**Set task:**
Set down, exactly as written, only the lines starting with the one that holds "mb = MB(); mb.box(-3.05, 3.45, YS, PEND, -1.15, -.2);" and ending with the one that holds "mb = MB(); mb.box(PLL-.03, PLL, YS, PEND, -.09, .004);".

--- start Data shown ---

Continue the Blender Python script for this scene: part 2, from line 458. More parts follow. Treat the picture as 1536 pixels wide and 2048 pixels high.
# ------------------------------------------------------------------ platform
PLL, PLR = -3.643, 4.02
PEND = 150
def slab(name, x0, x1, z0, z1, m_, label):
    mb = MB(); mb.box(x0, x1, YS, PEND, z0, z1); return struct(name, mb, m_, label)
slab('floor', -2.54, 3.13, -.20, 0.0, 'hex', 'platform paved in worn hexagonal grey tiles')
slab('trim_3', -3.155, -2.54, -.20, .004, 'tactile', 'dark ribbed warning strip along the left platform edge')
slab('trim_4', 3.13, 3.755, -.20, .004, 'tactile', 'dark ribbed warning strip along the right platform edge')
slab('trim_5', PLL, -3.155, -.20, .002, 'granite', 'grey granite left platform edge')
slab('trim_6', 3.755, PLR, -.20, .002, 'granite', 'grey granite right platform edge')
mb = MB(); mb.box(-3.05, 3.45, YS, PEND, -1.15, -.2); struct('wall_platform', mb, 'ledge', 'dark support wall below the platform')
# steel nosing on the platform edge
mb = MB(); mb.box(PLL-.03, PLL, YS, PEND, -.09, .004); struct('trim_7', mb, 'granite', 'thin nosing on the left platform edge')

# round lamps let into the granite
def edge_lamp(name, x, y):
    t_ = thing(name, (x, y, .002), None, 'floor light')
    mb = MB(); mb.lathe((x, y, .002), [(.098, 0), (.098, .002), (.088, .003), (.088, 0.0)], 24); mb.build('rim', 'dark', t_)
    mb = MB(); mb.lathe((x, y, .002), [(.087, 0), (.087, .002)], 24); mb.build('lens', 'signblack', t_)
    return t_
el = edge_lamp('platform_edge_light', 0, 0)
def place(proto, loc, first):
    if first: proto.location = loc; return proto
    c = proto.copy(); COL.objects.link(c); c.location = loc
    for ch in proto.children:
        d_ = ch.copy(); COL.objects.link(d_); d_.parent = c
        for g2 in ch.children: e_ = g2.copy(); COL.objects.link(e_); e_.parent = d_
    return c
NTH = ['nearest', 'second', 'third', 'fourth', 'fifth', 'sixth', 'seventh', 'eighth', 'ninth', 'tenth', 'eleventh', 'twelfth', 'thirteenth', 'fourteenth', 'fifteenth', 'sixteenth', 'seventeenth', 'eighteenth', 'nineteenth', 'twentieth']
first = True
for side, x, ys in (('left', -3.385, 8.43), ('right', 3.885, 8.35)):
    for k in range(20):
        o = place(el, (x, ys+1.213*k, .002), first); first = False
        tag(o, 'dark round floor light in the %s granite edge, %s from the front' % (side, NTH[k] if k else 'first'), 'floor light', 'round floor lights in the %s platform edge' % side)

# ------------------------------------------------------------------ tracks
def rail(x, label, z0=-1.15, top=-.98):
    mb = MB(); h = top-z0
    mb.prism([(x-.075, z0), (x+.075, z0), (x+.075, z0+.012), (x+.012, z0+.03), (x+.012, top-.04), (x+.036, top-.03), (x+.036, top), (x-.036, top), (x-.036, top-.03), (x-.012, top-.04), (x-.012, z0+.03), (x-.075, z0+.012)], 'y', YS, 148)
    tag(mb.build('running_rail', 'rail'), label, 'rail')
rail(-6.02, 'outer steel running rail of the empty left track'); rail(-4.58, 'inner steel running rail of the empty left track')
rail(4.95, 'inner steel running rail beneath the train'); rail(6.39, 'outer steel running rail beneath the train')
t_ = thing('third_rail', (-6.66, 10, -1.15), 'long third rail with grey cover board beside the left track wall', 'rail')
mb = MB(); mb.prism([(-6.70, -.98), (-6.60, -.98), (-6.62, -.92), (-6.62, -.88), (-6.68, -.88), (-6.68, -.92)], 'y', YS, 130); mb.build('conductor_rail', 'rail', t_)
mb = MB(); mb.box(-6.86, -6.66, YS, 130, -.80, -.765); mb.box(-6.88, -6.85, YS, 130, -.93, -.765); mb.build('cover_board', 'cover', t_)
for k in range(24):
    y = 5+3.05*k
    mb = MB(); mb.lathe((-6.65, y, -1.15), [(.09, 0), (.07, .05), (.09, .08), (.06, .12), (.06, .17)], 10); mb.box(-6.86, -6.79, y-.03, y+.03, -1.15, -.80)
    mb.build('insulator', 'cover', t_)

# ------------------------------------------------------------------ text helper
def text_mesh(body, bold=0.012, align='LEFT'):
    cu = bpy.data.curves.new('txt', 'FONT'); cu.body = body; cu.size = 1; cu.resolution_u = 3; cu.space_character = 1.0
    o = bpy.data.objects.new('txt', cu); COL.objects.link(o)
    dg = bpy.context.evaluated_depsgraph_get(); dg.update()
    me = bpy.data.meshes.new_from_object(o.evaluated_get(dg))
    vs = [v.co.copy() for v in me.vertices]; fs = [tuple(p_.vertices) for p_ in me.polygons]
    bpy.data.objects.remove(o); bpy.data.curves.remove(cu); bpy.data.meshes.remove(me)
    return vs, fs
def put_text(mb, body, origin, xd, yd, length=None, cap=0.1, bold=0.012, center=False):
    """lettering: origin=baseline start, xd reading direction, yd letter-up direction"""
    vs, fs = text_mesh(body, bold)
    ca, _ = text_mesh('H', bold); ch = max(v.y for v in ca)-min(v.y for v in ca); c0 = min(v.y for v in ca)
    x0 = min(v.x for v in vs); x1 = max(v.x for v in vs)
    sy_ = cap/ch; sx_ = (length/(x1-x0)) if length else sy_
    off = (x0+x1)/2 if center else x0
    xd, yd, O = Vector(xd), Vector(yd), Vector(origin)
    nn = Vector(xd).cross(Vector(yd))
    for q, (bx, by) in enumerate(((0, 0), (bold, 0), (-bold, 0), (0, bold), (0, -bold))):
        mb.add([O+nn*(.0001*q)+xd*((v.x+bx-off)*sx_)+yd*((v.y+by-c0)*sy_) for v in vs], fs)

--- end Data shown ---
--- start Data shown ---

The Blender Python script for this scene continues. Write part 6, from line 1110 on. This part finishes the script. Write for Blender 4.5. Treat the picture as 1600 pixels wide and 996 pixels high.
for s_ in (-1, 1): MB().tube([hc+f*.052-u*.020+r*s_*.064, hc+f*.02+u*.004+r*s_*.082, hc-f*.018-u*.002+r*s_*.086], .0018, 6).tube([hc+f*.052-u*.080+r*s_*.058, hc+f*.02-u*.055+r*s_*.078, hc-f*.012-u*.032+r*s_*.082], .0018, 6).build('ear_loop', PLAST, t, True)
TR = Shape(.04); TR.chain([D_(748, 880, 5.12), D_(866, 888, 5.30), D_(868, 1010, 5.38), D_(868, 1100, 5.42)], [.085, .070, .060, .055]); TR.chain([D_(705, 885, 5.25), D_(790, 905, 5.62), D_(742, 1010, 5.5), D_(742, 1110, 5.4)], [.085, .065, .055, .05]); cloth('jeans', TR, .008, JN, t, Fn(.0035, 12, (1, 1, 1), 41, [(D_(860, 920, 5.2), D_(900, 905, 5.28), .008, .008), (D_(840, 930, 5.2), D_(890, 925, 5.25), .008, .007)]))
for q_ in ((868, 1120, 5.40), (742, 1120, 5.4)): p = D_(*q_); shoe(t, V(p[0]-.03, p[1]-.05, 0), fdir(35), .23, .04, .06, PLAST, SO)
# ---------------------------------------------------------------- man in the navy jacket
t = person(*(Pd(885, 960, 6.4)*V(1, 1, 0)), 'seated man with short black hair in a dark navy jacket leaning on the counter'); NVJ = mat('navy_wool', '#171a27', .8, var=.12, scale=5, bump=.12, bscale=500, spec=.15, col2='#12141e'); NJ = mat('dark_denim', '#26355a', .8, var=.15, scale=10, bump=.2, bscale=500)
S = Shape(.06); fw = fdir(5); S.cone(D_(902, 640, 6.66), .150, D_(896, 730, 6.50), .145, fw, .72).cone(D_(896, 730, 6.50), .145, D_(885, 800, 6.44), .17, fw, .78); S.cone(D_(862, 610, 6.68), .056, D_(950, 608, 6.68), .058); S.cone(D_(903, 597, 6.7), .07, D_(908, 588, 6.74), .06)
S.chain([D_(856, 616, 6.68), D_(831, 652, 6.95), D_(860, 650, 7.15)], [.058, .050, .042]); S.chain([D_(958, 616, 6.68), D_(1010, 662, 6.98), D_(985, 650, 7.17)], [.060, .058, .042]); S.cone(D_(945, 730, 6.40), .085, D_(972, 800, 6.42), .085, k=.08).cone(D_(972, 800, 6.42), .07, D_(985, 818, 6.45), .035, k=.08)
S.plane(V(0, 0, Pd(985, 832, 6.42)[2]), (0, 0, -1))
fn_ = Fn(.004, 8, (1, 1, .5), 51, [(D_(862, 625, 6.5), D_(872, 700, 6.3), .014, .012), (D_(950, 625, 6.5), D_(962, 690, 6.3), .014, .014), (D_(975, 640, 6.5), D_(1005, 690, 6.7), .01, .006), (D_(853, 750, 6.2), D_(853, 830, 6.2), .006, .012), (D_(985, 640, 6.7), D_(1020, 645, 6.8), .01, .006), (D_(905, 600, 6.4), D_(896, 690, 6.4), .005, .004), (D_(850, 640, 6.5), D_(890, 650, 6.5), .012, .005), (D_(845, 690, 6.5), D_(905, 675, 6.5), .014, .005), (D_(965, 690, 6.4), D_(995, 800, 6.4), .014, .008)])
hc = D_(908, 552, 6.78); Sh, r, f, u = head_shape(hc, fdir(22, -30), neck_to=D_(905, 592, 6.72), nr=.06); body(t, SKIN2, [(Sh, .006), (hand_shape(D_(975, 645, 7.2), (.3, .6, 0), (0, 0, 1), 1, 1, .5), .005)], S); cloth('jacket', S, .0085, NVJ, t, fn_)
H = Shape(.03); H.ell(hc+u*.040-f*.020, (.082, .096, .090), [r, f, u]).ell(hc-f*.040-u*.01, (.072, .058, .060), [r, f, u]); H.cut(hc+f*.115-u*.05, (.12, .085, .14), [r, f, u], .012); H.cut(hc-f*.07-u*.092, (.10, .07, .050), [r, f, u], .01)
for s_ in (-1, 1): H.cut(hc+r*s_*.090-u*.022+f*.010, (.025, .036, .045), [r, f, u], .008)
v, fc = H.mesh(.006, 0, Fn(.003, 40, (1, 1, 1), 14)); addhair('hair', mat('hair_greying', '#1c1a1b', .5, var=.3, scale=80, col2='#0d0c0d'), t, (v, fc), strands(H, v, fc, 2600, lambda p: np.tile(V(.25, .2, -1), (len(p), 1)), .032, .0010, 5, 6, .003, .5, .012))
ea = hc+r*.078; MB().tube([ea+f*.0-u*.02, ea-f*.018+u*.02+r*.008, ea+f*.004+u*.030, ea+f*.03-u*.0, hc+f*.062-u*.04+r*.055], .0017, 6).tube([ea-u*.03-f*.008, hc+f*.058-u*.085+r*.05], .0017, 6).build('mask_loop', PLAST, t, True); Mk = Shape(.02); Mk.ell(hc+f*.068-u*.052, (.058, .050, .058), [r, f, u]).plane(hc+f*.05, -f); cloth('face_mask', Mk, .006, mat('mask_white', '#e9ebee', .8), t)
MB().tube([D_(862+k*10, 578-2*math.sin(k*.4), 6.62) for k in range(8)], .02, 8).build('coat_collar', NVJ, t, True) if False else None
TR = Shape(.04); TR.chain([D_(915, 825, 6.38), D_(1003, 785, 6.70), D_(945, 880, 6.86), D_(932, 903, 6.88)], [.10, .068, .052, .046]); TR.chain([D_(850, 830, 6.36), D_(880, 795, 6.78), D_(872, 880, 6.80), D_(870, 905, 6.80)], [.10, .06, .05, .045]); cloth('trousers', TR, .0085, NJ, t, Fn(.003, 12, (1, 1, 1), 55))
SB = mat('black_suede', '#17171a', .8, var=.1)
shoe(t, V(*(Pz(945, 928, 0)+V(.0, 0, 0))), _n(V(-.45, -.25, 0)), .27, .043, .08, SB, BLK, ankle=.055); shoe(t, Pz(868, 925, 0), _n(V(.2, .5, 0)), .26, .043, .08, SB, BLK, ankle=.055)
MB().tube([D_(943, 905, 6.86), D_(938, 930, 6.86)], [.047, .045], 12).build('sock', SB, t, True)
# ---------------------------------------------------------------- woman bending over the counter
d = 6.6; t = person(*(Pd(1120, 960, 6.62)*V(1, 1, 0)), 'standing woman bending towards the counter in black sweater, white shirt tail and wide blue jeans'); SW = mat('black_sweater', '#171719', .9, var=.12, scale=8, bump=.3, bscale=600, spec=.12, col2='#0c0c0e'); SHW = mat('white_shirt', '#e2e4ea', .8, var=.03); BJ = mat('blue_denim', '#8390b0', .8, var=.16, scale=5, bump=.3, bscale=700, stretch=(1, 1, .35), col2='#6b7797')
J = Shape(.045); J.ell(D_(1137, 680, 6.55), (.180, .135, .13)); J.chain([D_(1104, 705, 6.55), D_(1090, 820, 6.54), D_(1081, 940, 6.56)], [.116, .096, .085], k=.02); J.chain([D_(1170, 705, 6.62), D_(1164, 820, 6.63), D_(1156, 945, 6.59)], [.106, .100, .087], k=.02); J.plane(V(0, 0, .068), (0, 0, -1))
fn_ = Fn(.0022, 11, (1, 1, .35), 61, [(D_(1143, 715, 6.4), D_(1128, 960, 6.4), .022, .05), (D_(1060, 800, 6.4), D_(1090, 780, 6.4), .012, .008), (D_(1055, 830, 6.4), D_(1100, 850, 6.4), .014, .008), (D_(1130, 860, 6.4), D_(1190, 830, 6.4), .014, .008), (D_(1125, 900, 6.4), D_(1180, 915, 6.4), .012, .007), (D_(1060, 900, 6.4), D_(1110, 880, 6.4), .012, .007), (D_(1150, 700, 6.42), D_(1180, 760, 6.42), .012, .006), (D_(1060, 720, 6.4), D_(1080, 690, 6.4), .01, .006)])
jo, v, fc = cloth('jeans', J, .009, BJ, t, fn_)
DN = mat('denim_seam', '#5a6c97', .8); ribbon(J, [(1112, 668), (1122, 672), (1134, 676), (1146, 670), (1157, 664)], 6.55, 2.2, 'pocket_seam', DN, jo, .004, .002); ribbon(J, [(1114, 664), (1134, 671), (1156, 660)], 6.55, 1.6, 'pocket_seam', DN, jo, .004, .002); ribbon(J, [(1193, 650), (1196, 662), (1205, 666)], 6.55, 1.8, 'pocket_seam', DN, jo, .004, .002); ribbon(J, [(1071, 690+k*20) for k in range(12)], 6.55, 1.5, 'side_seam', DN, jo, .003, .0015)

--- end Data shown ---

**Written solution:**
mb = MB(); mb.box(-3.05, 3.45, YS, PEND, -1.15, -.2); struct('wall_platform', mb, 'ledge', 'dark support wall below the platform')
# steel nosing on the platform edge
mb = MB(); mb.box(PLL-.03, PLL, YS, PEND, -.09, .004); struct('trim_7', mb, 'granite', 'thin nosing on the left platform edge')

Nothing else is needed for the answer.